O problema de falta de articulação entre serviços públicos incide sobre outras áreas da cidade, além da segurança?

Os serviços estão muito mal organizados. Natal não entrou no século 21 em termos de gestão. Natal é uma cidade muito moderna, “novidadeira”, como dizia Câmara Cascudo, mas não no que diz respeito em gestão pública. Nesse sentido, é como uma capitania hereditária, a despeito de você ter bons servidores, mas que não são chamados e incorporados em um trabalho horizontal.

É tudo fragmentado, cada um com uma cartilha. Uma secretaria não conversa com a outra, e nem dentro da secretaria os setores dialogam. Na saúde, não há uma articulação da rede de atenção básica com outros níveis da rede. Não atua de maneira articulada, as informações não circulam, os programas não são integrados.

Isso é desperdício de recursos, porque às vezes não fazem as coisas, ou fazem até repetidas. Por isso, nosso programa de governo tem como questão central a interssetorialidade, criar uma nova cultura da gestão.

Essas questões que você apresenta, no diálogo com a população, fazem eco? As pessoas sentem ou reconhecem essas falhas de administração?

As pessoas mais sentem do que compreendem. É muito difícil, porque entre o que as pessoas sentem no dia a dia e a compreensão das razões de cada situação há uma distância muito grande. A

s pessoas querem respostas, e nós estamos fazendo o esforço de transmitir essas respostas. Esse é nosso papel na política: traduzir o que você pensa, e traduzir o funcionamento da política, para as pessoas. Infelizmente, há um baixo envolvimento nas questões coletivas em Natal.

O senhor falou bastante sobre o trabalho conjunto das esferas de governo para beneficiar a cidade, mas há uma ruptura política e uma mudança radical de valores no governo federal em curso.

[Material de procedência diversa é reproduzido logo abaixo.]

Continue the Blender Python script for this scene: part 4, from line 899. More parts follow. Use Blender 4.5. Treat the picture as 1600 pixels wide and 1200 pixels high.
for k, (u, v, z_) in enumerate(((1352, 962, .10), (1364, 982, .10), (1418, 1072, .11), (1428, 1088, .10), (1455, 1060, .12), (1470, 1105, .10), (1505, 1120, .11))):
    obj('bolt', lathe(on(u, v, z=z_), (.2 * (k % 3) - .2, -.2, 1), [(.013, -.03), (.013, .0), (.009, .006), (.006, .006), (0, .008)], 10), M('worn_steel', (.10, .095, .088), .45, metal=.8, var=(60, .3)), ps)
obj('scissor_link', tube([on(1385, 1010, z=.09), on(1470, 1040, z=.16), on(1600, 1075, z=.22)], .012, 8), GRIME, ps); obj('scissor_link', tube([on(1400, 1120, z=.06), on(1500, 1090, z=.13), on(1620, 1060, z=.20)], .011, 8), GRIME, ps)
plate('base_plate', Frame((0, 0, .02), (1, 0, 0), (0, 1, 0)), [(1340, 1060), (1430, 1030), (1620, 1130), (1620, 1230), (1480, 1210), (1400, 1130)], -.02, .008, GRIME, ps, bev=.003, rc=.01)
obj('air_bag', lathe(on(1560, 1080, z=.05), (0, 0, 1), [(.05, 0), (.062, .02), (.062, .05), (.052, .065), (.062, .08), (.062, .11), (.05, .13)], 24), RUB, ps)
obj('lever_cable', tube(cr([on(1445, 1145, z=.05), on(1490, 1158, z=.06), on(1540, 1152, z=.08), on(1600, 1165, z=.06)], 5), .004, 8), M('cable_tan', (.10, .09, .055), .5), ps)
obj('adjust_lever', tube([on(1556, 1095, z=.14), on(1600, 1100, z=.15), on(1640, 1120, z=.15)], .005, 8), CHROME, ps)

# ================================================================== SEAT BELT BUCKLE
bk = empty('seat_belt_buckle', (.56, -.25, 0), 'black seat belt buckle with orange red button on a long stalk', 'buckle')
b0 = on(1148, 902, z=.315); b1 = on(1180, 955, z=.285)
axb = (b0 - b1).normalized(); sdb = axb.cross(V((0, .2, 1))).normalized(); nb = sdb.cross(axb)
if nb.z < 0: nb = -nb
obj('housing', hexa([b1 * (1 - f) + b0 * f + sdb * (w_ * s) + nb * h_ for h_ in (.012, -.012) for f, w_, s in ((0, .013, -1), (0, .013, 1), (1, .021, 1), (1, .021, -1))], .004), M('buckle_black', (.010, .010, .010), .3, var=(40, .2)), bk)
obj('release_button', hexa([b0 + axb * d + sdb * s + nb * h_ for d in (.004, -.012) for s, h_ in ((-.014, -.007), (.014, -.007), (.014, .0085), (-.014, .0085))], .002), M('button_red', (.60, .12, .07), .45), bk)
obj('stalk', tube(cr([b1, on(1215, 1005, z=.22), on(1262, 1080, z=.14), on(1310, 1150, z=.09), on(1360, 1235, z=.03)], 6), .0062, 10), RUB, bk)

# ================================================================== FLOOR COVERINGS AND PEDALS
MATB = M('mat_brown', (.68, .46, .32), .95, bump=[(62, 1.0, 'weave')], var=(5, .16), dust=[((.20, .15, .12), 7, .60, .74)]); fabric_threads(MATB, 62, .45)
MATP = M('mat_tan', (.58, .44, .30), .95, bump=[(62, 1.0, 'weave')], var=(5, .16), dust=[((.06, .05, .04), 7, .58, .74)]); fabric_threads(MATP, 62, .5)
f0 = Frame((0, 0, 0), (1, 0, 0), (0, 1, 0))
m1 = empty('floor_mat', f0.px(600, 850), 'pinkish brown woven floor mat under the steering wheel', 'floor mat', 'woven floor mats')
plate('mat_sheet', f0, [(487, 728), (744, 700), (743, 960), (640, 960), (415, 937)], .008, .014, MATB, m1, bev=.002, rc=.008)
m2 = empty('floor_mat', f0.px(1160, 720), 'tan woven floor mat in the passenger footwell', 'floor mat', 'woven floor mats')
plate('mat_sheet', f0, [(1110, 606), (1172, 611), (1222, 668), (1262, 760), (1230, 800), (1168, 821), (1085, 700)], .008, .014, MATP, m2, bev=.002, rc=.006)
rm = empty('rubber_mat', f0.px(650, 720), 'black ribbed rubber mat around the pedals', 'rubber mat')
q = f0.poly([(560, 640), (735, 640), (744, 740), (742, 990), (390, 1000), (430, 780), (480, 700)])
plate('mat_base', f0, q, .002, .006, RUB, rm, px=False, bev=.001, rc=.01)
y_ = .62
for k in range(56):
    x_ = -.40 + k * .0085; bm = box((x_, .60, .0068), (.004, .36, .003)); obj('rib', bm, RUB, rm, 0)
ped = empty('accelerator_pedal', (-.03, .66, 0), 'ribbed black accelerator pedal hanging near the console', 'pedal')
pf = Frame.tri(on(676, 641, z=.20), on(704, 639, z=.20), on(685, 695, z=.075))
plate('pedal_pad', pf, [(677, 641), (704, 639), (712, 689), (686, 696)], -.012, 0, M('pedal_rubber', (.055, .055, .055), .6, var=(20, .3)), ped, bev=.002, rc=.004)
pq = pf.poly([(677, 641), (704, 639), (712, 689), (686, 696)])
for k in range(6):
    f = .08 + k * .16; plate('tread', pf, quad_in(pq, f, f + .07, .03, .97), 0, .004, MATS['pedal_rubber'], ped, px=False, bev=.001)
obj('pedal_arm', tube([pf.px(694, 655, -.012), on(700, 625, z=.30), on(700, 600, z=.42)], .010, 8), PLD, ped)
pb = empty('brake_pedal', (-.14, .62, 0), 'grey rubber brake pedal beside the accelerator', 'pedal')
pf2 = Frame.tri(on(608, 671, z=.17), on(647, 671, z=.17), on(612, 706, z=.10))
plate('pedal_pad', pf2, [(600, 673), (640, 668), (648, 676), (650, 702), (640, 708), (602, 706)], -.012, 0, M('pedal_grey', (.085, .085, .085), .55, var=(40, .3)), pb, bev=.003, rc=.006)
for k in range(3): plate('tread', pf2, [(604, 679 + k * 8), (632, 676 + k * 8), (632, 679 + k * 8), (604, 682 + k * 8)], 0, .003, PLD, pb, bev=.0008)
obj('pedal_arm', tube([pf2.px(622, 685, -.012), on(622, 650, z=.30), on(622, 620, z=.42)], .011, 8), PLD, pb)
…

Qual sua perspectiva de impacto do governo de Michel Temer (PMDB) para as cidades?

Olha, eu tenho refletido que as consequências desse golpe, se ele vier a se consolidar, serão devastadoras para as cidades. Eu tenho refletido sobre isso e acho que deveríamos aproveitar as campanhas para conversar sobre isso com a população. A política de teto de gastos públicos que eles querem implementar, por exemplo, terá um impacto terrível em áreas sociais como saúde e educação.

Eu tenho dito que mais do que atacar as conquistas da era Lula e Dilma, o golpe em curso ataca as conquistas que tivemos na Constituição de 1988. O que eles estão fazendo é implementar projetos e programas que nem Collor nem Fernando Henrique tiveram condições de implementar.

São medidas mais duras, mais perversas sobre as cidades como um todo, do que Collor e FHC juntos. Eles conseguiram uma maioria muito conservadora no Congresso, ao mesmo tempo em que a sociedade cobra por mais e melhores serviços públicos. Mas eles vão diminuir recursos para todas as áreas.

É um desenho que, repito, nem Collor e FHC puderam implementar, porque enfrentaram a resistência da sociedade. Haverá aí um choque inevitável, porque a sociedade quer uma coisa e os congressistas conservadores tomam decisões ao contrário.

Como levar esse debate a uma sociedade que está desacreditada da política?

É o desafio nosso nesta eleição, tentar mostrar às pessoas que é possível ter outro modelo de política e gestão. Estamos fazendo campanha em um contexto de muito descrédito. Temos de reconquistar uma faixa da militância e da população que sempre nos apoiou e tirar as bandeiras do armário. A criminalização da política e o desgaste da política nacional criam uma situação muito ruim para a própria população.